#### What the exercise asks:
Write out the material exactly, with the pictures left out.

#### Given material:

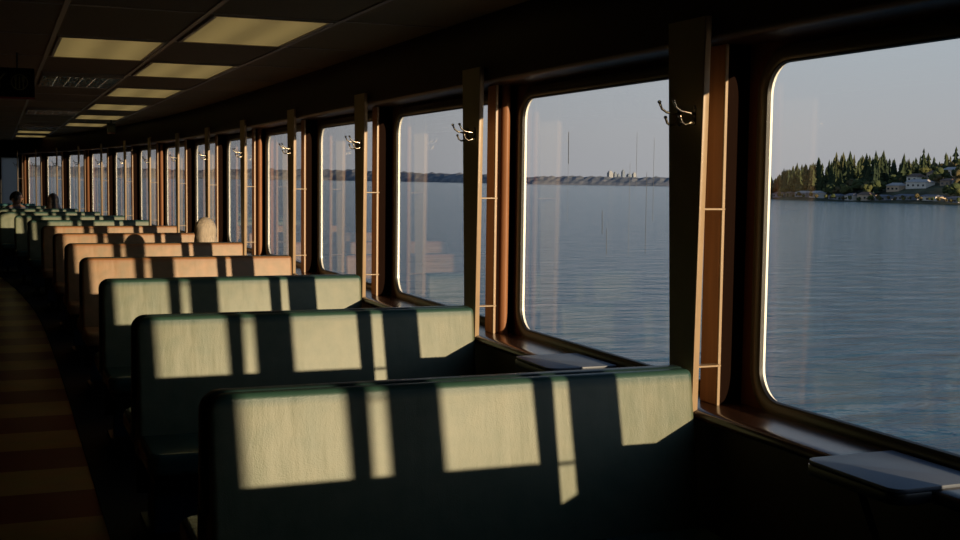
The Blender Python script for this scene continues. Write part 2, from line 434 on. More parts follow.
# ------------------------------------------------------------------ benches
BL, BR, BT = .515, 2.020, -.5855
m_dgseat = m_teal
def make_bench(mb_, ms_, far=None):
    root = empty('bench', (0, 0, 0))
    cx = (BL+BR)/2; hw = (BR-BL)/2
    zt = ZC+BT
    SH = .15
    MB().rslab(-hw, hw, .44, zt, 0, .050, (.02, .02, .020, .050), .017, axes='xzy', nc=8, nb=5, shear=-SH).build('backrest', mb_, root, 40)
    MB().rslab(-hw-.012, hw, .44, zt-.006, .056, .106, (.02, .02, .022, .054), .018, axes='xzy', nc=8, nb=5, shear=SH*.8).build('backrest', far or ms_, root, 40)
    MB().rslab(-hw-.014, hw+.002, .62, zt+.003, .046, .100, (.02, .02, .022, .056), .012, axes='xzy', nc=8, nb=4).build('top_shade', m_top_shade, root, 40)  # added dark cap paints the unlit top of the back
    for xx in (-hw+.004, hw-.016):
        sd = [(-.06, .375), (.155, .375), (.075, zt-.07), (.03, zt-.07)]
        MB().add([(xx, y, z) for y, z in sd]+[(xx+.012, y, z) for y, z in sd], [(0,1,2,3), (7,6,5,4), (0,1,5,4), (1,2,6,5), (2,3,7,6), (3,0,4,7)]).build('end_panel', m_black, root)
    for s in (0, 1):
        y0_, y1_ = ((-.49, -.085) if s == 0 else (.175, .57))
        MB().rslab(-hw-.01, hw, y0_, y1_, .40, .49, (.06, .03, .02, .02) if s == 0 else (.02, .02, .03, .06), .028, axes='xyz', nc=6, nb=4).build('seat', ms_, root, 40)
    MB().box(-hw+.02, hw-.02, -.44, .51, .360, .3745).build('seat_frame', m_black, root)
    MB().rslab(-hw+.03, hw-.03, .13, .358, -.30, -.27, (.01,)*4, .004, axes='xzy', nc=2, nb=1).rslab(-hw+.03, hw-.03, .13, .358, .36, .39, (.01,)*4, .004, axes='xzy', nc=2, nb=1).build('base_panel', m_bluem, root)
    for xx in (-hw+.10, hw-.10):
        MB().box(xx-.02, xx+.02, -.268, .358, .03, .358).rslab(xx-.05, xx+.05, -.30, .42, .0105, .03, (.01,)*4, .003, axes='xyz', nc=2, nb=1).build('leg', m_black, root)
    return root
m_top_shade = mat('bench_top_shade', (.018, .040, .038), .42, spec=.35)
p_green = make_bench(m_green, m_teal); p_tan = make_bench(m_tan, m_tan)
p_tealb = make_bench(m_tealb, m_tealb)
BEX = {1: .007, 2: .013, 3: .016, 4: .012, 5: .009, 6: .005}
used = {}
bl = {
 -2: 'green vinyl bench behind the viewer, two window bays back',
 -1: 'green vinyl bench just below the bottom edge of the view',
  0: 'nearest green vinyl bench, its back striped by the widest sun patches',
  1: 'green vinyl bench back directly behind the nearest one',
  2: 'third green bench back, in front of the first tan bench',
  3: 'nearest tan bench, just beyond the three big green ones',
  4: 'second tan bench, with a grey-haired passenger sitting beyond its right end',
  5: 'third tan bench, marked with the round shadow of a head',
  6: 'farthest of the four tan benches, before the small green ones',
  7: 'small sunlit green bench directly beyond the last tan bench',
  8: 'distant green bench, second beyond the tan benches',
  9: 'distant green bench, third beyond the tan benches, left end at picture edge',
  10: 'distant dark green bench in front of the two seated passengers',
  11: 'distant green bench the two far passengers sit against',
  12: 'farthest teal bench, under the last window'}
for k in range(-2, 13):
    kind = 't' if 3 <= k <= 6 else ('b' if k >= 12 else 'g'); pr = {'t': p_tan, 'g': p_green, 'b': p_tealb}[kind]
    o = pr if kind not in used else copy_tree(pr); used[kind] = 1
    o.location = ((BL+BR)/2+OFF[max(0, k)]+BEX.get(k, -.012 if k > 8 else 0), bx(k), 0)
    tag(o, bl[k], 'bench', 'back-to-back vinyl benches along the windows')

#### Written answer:
The Blender Python script for this scene continues. Write part 2, from line 434 on. More parts follow.
# ------------------------------------------------------------------ benches
BL, BR, BT = .515, 2.020, -.5855
m_dgseat = m_teal
def make_bench(mb_, ms_, far=None):
    root = empty('bench', (0, 0, 0))
    cx = (BL+BR)/2; hw = (BR-BL)/2
    zt = ZC+BT
    SH = .15
    MB().rslab(-hw, hw, .44, zt, 0, .050, (.02, .02, .020, .050), .017, axes='xzy', nc=8, nb=5, shear=-SH).build('backrest', mb_, root, 40)
    MB().rslab(-hw-.012, hw, .44, zt-.006, .056, .106, (.02, .02, .022, .054), .018, axes='xzy', nc=8, nb=5, shear=SH*.8).build('backrest', far or ms_, root, 40)
    MB().rslab(-hw-.014, hw+.002, .62, zt+.003, .046, .100, (.02, .02, .022, .056), .012, axes='xzy', nc=8, nb=4).build('top_shade', m_top_shade, root, 40)  # added dark cap paints the unlit top of the back
    for xx in (-hw+.004, hw-.016):
        sd = [(-.06, .375), (.155, .375), (.075, zt-.07), (.03, zt-.07)]
        MB().add([(xx, y, z) for y, z in sd]+[(xx+.012, y, z) for y, z in sd], [(0,1,2,3), (7,6,5,4), (0,1,5,4), (1,2,6,5), (2,3,7,6), (3,0,4,7)]).build('end_panel', m_black, root)
    for s in (0, 1):
        y0_, y1_ = ((-.49, -.085) if s == 0 else (.175, .57))
        MB().rslab(-hw-.01, hw, y0_, y1_, .40, .49, (.06, .03, .02, .02) if s == 0 else (.02, .02, .03, .06), .028, axes='xyz', nc=6, nb=4).build('seat', ms_, root, 40)
    MB().box(-hw+.02, hw-.02, -.44, .51, .360, .3745).build('seat_frame', m_black, root)
    MB().rslab(-hw+.03, hw-.03, .13, .358, -.30, -.27, (.01,)*4, .004, axes='xzy', nc=2, nb=1).rslab(-hw+.03, hw-.03, .13, .358, .36, .39, (.01,)*4, .004, axes='xzy', nc=2, nb=1).build('base_panel', m_bluem, root)
    for xx in (-hw+.10, hw-.10):
        MB().box(xx-.02, xx+.02, -.268, .358, .03, .358).rslab(xx-.05, xx+.05, -.30, .42, .0105, .03, (.01,)*4, .003, axes='xyz', nc=2, nb=1).build('leg', m_black, root)
    return root
m_top_shade = mat('bench_top_shade', (.018, .040, .038), .42, spec=.35)
p_green = make_bench(m_green, m_teal); p_tan = make_bench(m_tan, m_tan)
p_tealb = make_bench(m_tealb, m_tealb)
BEX = {1: .007, 2: .013, 3: .016, 4: .012, 5: .009, 6: .005}
used = {}
bl = {
 -2: 'green vinyl bench behind the viewer, two window bays back',
 -1: 'green vinyl bench just below the bottom edge of the view',
  0: 'nearest green vinyl bench, its back striped by the widest sun patches',
  1: 'green vinyl bench back directly behind the nearest one',
  2: 'third green bench back, in front of the first tan bench',
  3: 'nearest tan bench, just beyond the three big green ones',
  4: 'second tan bench, with a grey-haired passenger sitting beyond its right end',
  5: 'third tan bench, marked with the round shadow of a head',
  6: 'farthest of the four tan benches, before the small green ones',
  7: 'small sunlit green bench directly beyond the last tan bench',
  8: 'distant green bench, second beyond the tan benches',
  9: 'distant green bench, third beyond the tan benches, left end at picture edge',
  10: 'distant dark green bench in front of the two seated passengers',
  11: 'distant green bench the two far passengers sit against',
  12: 'farthest teal bench, under the last window'}
for k in range(-2, 13):
    kind = 't' if 3 <= k <= 6 else ('b' if k >= 12 else 'g'); pr = {'t': p_tan, 'g': p_green, 'b': p_tealb}[kind]
    o = pr if kind not in used else copy_tree(pr); used[kind] = 1
    o.location = ((BL+BR)/2+OFF[max(0, k)]+BEX.get(k, -.012 if k > 8 else 0), bx(k), 0)
    tag(o, bl[k], 'bench', 'back-to-back vinyl benches along the windows')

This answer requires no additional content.